岡村孝子作詞作曲・萩原光雄編曲・あみん『待つわ』(1982年)の余白に
[岡村孝子作詞『待つわ』の本歌取り]




生きるのがつらかった
わたし待つわ
わたし待つわと
岡村孝子が歌っていたころも
そのころを思い出すいまも

いつかどこかで
いつかどこかで
結ばれるのを願い続けたの
わたしと
わたし自身と

ひとりぼっちのときには
そっと涙を流す
流して流されて
永遠の夢

行ったり来たりすれ違い
わたしとわたしの恋
いつかどこかで
結ばれるまで

わたし待つわ
いつまでも待つわ
たとえわたしが
ふりむいてくれなくても
待つわ
いつまでも待つわ
ほかのわたしに
わたしがふられる日まで





◆このカヴァー、本歌取り、内容的翻案は、雑誌《NOUVEAU FRISSON(ヌーヴォー・フリッソン)》43号(19962月)に載せた。今回、わずかな改変を加えた。

◆徳永英明のような歌手なら、歌詞を変えないで歌うことでカヴァーするだろうが、私は歌詞も内容も換骨奪胎してカヴァーする。日本ではこういう行為を古来本歌取りと呼び、詩歌に関わる者が積極的に行うべき修練・創作行為のひとつだった。歌謡曲については著作権の言い立てが五月蠅いようだが、はたして本歌取りについてはどう出て来るだろうか。根本的に趣旨の異なった、しかし空似の趣のあるテキストはどう扱われうるだろうか。

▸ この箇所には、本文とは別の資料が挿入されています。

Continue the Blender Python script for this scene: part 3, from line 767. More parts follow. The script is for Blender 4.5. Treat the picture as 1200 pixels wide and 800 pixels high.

◆元歌は誰でも耳覚えがあるにちがいない。今は簡単にネットで確認もできる。この本歌取りの重点は、元歌を思い出したり聴き直しながら掴んでいただきたい。たとえストーカーまがいの執着が元歌に表明されていようとも、いつまでも「あなた」を待つのならば、詩歌としてはなんの新味もない通俗浅薄の極みにすぎない。しかし、「わたし」が「わたし」を待つと変えれば、それだけでいきなり内容は深化する。リアリティーも増す。というのも、人はけっきょく、自分自身に対してしか恋などしないからである。